Monday, August 4, 2008

Ad Cutbacks Backfired for Bankruptcy Victims

Mervyn's, Bennigan's, Sharper Image All Dialed Back on Ads to No Avail

In the really tough times, it's almost instinctual for a company to dial back on marketing, but there's a growing body of evidence -- and bankruptcy filings -- to suggest that cutting ad dollars can be the ultimate false economy.

Last week, department-store chain Mervyn's and S&A Restaurant Corp., which owns Bennigan's, Steak & Ale and Tavern restaurants, became the latest to file for bankruptcy. Both Mervyn's and Bennigan's dramatically cut marketing spending in the past 12 months.

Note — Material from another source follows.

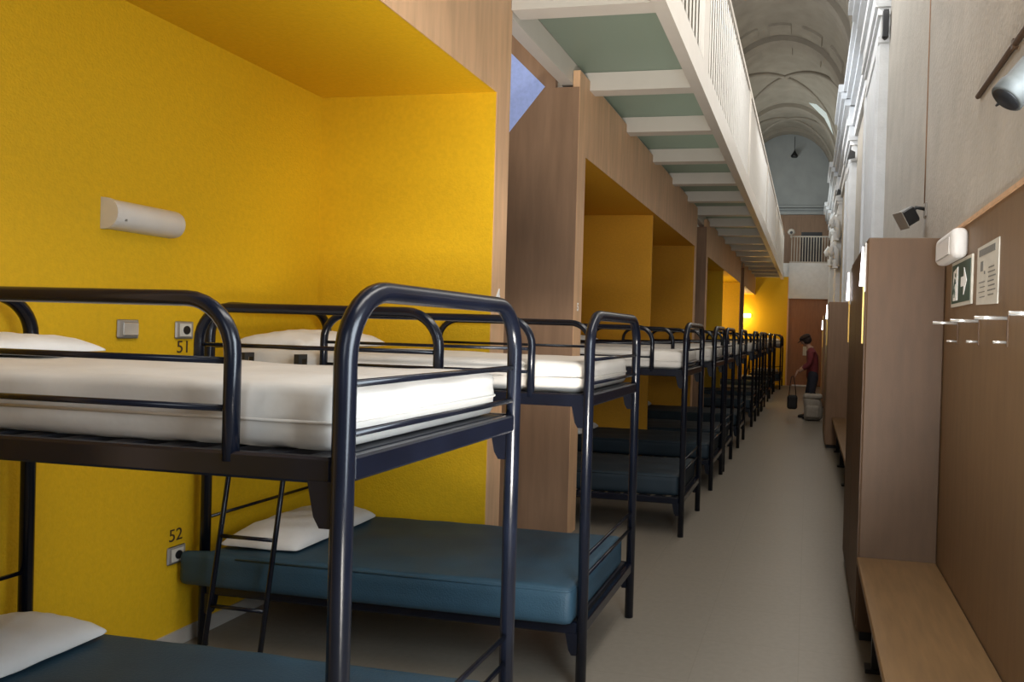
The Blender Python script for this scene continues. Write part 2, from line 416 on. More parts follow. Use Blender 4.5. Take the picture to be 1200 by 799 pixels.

According to TNS Media Intelligence, Mervyn's measured media spending plunged about 25% to $76 million in 2007. On a smaller scale, Bennigan's cut spending 75% in 2007, to $347,000. Another recent bankruptcy victim, Sharper Image, slashed its budget 82% in the two years before it filed for bankruptcy in February. Baker's Square restaurants cut spending 19% in 2007 and filed for bankruptcy in May.

Of course, it's not strictly a cause-and-effect relationship. "Obviously there are a lot of factors at play," said Kevin Keller, professor of marketing at Dartmouth. "But the pattern is there. It's not like they were investing a lot in advertising and failed."